Balint talks housing with Rutland City leaders
Article originally published as “Balint talks housing with city leaders” by Gordon Dritschilo
April 7, 2023
Rutland Herald
Rep. Becca Balint, D-Vt., got an earful about housing and infrastructure from local officials Friday.
Balint met with Mayor Michael Doenges and several members of the Board of Aldermen at The Hub Co-works Friday morning for informal discussions about local economic development issues. The meetings were held with two local leaders at a time to avoid having a quorum of the board in the discussion at once, which Board President Michael Talbott said would violate open meeting law.
The discussion, as it had during the election and in much of the general recent public discourse around economic development, repeatedly came back to housing.
“My big vision is to grow the population here,” Doenges told Balint. “The challenge is we don’t have anywhere to put anybody.”
Balint asked Doenges and Talbott how “greater” Rutland City felt about more development, saying she has seen repeated themes in similar discussions around the state.
“The tension always is a critical mass of people who understand we need more housing or we’re going to die on the vine and another critical group that does not want housing, does not want more people,” she said.
Doenges said Rutland lacked that particular tension.
“The election shows very positively people are ready for change in Rutland, which is weird,” he said. “There’s zero resistance to growth right now, outside maybe a tiny, vocal minority.”

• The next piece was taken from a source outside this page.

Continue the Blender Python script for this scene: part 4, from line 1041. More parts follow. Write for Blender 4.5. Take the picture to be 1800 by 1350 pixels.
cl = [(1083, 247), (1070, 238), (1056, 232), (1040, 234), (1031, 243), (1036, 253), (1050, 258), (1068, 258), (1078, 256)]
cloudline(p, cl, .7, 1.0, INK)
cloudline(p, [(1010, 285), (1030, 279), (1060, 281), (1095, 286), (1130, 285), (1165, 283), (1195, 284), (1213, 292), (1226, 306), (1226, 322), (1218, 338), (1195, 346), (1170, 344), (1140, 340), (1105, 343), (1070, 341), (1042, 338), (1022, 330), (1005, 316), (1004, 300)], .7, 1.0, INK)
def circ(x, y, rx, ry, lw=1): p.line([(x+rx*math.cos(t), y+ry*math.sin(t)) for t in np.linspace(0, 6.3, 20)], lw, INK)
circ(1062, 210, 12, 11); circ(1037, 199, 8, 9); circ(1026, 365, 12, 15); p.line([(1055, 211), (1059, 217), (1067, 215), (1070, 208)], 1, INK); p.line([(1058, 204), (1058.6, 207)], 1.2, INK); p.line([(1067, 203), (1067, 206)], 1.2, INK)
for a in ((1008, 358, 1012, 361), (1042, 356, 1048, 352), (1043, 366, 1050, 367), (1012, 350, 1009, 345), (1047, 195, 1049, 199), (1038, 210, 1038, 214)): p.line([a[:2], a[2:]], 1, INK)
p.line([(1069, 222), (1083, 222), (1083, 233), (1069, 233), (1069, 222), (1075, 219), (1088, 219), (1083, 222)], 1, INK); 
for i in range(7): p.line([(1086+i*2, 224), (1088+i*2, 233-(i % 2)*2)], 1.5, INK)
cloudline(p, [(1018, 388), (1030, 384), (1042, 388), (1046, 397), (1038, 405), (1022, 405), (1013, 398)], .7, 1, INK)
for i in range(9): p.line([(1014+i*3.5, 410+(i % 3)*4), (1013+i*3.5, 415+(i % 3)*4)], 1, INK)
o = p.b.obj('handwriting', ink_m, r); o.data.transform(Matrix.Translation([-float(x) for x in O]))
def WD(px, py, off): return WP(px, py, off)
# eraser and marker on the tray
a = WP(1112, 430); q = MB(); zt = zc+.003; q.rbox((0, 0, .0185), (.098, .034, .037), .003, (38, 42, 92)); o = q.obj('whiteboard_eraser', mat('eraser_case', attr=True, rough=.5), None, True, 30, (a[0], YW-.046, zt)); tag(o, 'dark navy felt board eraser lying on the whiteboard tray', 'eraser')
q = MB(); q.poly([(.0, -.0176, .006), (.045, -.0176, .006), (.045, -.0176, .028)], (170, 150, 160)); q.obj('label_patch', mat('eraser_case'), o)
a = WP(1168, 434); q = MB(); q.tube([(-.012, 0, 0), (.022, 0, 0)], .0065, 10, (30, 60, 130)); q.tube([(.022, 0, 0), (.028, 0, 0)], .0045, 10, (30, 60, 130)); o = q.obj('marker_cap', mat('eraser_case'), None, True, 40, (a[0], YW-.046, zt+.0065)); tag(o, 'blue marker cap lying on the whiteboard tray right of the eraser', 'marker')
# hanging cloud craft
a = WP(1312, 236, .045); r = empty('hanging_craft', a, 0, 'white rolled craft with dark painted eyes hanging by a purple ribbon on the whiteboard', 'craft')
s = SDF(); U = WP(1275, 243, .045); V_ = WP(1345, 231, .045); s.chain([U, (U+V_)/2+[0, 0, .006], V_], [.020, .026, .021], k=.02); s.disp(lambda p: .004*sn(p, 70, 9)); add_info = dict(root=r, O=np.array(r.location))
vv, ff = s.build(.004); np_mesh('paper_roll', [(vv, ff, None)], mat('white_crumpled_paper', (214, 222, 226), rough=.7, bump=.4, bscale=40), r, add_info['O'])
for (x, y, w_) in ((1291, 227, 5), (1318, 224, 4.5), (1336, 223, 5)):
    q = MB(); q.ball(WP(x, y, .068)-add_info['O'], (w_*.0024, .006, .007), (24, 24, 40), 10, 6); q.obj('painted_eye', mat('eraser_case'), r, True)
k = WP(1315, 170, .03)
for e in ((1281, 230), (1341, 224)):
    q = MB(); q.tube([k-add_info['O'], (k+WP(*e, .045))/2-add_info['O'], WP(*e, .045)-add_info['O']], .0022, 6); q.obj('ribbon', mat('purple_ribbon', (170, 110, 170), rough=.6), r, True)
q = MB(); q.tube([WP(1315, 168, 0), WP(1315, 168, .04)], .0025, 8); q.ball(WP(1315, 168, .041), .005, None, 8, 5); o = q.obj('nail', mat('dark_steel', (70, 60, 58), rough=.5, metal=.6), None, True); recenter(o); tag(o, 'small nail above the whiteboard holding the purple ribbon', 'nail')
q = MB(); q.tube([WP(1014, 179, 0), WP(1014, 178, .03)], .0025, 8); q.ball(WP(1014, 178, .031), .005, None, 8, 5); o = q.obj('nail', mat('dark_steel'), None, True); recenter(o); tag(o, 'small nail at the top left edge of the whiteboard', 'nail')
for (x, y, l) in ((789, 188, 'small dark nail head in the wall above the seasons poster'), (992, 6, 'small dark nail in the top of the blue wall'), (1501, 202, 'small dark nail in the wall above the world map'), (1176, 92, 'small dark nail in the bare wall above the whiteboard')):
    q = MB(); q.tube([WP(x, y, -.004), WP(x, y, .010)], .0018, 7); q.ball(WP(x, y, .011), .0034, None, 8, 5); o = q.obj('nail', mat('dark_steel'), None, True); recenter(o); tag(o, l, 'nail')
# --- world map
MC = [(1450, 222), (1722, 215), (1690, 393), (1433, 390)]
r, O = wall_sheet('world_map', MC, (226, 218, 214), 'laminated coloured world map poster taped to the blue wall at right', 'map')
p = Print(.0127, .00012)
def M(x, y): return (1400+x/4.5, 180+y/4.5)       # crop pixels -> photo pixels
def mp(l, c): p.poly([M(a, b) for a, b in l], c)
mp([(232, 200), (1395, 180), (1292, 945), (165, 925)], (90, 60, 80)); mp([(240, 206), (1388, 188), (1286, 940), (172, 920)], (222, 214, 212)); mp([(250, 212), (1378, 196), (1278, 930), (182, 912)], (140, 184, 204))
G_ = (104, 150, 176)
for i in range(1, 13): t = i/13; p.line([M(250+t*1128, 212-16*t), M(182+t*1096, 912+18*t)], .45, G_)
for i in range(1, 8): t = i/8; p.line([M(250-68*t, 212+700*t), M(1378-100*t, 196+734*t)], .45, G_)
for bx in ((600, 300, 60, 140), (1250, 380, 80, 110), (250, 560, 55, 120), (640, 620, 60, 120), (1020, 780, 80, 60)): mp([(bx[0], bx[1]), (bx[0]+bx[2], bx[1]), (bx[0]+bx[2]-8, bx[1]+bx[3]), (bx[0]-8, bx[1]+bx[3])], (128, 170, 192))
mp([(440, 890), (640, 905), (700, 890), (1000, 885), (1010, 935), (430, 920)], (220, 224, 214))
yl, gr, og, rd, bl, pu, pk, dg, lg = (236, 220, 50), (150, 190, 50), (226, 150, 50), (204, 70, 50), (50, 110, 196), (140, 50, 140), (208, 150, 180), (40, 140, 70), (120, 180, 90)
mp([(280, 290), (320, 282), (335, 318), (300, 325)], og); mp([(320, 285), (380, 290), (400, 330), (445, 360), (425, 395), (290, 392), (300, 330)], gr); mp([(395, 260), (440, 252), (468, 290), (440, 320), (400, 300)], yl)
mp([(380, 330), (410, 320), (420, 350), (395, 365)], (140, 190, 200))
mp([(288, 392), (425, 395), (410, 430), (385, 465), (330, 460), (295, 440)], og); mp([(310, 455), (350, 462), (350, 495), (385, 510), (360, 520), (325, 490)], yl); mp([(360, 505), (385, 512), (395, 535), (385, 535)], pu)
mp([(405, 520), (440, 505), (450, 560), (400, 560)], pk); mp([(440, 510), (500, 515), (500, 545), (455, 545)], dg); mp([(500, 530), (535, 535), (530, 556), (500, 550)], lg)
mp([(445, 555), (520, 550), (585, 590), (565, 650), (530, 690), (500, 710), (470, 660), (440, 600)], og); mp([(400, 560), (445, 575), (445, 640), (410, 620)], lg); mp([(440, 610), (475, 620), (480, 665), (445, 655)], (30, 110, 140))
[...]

Doenges said the bigger challenge was making the city “welcoming.” He said Rutland’s advantage is that it is the perfect community for people who can work from anywhere and want to live in a place with abundant outdoor recreation resources.
“Those pieces of the puzzle are great, but if we don’t look like the sort of community that’s going to support that lifestyle, it’s not going to work,” he said.
Doenges and Talbott said the Creek Path was one development aiding in that effort, but that the connection to the recreation center at the former College of St. Joseph campus needed to be completed. Talbott said the Rutland Recreation Community Center was thriving, but “disconnected” from the city.
“I guess you could walk or take a bike, but it would be very treacherous to get there,” he said.
Talbott said he envisioned the final segment, which would run from River Street to the rec center, as something similar to the Riverwalk in Winooski. He said the boardwalk included in the design puts the estimated price tag at $4 million.
“That last segment’s going to be really expensive and out of the city’s reach,” he said.
Doenges said he has pledged to leave “no grant unturned” as mayor, and Balint said all sorts of federal money would be coming the state’s way via the Inflation Reduction Act, and that part of her goal was for her office to serve as a resource to towns applying for that money.
Balint said one of her greatest concerns was the mental health crisis and asked how that was manifesting in Rutland. That discussion came back to housing as well. Doenges said transitional housing was a major need in the city, but that particular need was ultimately part of the overall need for housing.
“Any type of housing that gets built here frees up another type of housing,” he said. “That ripple effect is really important.”